John Holland

Extract from John Holland`s interview



John Holland was born and brought up in Midhurst. He spent much of his working life in the area, serving his apprenticeship at Pescods, and later running the village shop at Graffham for many years. He made two recordings talking about his early life in Midhurst and the changes he has seen.

My name is John Holland and I was born in Ashfield Road Midhurst in January 1922. I would like to talk a bit about what Midhurst was like in the years of the 1920’s and 30’s. My first recollections I suppose are when I first used to go to the Half Moon School at the age of 4 but I will talk about the school presently. I would like to talk about some of the things that stand in my mind. Midhurst in those days had, for instance, a town crier Mr Howick (?) who came round the town in his uniform with his bell and gave out notices and Council happenings and various things – he is one person that stands in my mind and the other is, and I don’t know his surname, but George the lamplighter always intrigued me as a small child. He would ride his bike up the street and he somehow hardly ever got off – he had a long pole with a hook and he pulled the chains and got the lights on and in the morning he would come round and put them off. And he is a character that I remember vividly as a small boy. And of course, the age of the motor car was coming but there were still a lot of people and traders who used horse and carts. And I think of Mr Wells the milkman and he farmed near where I live at Lakeside in the Fairway. And he came round with his horse and cart and of course in those days, churns of milk and people put their jugs for the milk on the doorstep and then as a boy, one of the things we used to like to do was to go out and get the jugs for Mr Wells and then we could stand on the back of the cart because the horse knew exactly where to stop. He never stood by, he just went up the road knowing exactly where to stop and these are people and things that stick in my mind.

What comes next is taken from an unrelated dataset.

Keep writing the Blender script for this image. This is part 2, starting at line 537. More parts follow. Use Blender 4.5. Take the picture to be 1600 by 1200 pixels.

Midhurst – I suppose we were a quarter of the population that we are today. Everyone knew everybody. It was said that if you sneezed in the morning by afternoon everyone would ask how your cold was. But little things … I think another one was in those days when there was a death in Midhurst they rang (I don’t think in Midhurst it was called the “tailor bell”) but that’s how it came about – nine tailors make a man in Christ – and when someone died because of course there were no telephones – not for ordinary people – not to the workers – they used to ring and I still call it the “tailor bell” and there would be several strokes to make people aware and then there were nine strokes for a man and seven for a woman and a pause, and then they rang one stroke for every year of their life. And I can remember people used to stand out in their back garden like my mother and they would know and say “ah! That’s poor old Bill Jones, he’s not been well” and they could work it out from the tolling of the bell. I don’t suppose many people can remember that but it was always fascinating and nine times out of ten they were right. They knew who it was.